Speaking of fat. A lady with a Scandinavian accent was talking near me. She said, "You never see a fat European. Some of them are plump, but never fat. The only really fat people are here in America."

Hmm.

People in Oregon aren't very good drivers. They actually go the speed limit on the freeways. This is frustrating for a mid-distance commuter like myself. It wouldn't be so bad, but they really don't pay attention to what they're doing. This is not an inaccurate statement. I can prove it.

When you are in Salem, Oregon and you are stopped at a light, if the first person in line is from that region he/she is too distracted to notice the light has changed. Someone behind him/her must gently beep a horn to get them to notice the light has changed. I was stranded in the middle of an intersection three times behind three different Salem drivers because of the Oregon Distracted Driver Syndrome (or ODDS).

Still don't believe me?

Well then why does every School Crossing have not one, but two, crossing guards? And why do each of the guards wave huge (I'm talking great big) yellow flags that have the word, "SCHOOL" imprinted in big black letters on them? I watched a tiny little girl cross the street under this kind of protection and I thought I was caught in a scene from, "The Last Emperor".

Something needs to be done about ODDS. The lives of many, many rental cars are at stake.

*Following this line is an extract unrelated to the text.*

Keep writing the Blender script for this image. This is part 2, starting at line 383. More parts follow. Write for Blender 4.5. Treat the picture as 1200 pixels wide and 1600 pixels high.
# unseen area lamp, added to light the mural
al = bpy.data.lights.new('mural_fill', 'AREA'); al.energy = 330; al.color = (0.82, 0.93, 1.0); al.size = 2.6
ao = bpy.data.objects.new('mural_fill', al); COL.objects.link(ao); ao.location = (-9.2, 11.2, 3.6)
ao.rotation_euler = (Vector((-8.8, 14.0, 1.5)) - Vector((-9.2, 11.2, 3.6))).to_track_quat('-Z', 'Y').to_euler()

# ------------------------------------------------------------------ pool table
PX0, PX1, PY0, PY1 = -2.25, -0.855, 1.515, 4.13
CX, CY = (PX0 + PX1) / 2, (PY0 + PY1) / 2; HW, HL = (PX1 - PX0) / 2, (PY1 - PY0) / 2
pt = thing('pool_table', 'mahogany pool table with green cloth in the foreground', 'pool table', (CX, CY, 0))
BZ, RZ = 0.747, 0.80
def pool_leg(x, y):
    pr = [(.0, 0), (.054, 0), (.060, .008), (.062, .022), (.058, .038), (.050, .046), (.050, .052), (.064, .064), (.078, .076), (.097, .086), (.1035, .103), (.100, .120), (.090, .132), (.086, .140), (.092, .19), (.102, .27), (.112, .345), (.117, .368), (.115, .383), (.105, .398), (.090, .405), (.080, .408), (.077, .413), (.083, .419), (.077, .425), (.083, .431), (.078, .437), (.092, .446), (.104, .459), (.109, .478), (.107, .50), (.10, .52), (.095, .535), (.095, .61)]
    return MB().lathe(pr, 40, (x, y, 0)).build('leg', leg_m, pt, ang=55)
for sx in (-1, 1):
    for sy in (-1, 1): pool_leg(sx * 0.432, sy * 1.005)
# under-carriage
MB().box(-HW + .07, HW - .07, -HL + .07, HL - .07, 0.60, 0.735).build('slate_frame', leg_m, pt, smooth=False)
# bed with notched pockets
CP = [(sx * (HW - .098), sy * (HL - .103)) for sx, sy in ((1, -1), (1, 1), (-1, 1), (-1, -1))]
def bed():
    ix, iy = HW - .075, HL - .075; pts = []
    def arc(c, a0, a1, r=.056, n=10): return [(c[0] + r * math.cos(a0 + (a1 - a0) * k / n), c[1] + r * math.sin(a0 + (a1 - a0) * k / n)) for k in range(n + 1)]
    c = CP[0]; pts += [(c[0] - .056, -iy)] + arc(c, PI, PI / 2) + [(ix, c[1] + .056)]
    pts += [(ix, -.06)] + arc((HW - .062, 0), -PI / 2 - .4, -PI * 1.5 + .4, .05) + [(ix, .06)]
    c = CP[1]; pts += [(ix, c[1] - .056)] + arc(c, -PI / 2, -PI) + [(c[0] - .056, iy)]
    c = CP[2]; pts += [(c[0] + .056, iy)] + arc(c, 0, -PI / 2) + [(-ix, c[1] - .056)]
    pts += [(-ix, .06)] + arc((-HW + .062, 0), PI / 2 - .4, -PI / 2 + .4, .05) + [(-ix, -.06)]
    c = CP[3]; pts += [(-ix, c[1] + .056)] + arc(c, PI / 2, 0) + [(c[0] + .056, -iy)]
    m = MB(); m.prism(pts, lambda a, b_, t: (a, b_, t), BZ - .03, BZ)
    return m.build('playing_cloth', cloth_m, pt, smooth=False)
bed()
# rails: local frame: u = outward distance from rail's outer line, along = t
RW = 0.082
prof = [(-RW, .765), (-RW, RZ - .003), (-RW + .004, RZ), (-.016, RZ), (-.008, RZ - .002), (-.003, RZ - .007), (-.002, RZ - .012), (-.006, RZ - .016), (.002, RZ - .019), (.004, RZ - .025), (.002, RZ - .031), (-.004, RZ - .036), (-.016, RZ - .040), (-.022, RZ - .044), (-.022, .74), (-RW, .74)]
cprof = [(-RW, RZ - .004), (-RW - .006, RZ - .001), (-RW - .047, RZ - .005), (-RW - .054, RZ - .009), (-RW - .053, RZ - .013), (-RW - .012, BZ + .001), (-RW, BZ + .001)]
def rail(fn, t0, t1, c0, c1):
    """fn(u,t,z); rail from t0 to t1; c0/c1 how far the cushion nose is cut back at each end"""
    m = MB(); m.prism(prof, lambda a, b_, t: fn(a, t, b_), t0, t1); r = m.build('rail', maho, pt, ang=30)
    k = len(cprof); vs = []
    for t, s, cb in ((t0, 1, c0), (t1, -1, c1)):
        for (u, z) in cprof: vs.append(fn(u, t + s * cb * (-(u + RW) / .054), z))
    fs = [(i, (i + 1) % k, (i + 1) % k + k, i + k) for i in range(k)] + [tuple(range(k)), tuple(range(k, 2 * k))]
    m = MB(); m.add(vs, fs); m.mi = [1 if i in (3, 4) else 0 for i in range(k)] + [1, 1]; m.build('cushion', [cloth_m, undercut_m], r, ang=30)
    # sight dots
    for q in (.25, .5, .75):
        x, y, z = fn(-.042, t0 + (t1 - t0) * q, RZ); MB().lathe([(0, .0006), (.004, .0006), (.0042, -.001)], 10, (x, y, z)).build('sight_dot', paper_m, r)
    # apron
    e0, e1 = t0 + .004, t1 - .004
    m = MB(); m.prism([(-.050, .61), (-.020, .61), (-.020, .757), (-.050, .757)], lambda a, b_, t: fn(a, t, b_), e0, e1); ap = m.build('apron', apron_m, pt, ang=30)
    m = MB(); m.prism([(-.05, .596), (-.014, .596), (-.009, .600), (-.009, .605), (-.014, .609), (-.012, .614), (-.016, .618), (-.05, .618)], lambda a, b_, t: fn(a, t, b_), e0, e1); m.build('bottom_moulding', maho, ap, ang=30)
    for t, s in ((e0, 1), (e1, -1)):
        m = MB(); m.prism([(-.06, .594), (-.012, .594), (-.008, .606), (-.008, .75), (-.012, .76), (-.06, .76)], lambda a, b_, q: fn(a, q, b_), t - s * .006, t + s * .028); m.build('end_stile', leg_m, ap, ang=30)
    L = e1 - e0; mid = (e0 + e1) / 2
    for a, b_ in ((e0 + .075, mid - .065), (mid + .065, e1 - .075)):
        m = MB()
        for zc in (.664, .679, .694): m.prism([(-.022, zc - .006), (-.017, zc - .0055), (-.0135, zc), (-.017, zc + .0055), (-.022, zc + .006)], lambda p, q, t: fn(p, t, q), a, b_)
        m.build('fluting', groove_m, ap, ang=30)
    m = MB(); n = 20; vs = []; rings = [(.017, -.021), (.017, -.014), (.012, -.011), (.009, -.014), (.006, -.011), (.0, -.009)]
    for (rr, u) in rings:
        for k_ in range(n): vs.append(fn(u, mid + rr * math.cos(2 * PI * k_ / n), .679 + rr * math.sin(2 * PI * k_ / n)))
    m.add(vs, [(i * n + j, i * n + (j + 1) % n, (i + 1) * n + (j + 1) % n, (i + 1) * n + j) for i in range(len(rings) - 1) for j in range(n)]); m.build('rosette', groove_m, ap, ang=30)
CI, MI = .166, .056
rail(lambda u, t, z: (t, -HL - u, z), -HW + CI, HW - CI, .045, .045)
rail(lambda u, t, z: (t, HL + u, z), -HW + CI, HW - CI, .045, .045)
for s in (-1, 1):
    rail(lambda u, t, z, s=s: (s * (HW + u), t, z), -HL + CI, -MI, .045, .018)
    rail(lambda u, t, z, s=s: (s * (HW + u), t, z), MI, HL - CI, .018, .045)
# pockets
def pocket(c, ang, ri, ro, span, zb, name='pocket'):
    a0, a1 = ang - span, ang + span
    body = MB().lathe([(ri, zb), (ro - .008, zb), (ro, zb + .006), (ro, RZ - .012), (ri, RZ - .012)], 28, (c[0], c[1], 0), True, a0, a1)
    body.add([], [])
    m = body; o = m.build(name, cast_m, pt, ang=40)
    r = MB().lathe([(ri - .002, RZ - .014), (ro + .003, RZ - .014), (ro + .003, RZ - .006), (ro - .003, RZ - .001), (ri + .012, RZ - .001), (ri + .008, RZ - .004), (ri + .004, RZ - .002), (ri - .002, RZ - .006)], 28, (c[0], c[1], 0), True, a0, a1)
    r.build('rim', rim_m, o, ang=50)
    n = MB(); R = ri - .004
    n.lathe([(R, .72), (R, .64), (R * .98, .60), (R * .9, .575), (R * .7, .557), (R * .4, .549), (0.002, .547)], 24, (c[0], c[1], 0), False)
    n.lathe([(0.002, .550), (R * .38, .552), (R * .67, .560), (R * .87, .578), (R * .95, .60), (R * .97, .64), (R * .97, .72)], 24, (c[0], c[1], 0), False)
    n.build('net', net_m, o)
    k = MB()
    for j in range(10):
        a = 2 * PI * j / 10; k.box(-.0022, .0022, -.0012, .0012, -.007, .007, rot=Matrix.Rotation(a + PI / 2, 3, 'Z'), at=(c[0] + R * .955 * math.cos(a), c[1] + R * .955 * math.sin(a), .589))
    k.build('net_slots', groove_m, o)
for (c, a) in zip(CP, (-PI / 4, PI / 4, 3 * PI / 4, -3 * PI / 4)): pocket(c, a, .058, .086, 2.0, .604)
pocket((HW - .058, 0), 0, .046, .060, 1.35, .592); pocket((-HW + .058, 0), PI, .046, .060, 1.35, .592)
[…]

One last thing: The Oregon State Capital could use some work. It doesn't look finished. It's a broad, simple tower with a flat top that features a huge, golden pioneer. The big golden pioneer has an ax in his hand. You see, there is a law that requires that all historical or governmentally commissioned artwork in the state of Oregon must feature an ax. It's true. Walk around the state capital there and see for yourself.

Anyway, the capital looks more like an IMAX theater than the seat of all legislative power for an entire state.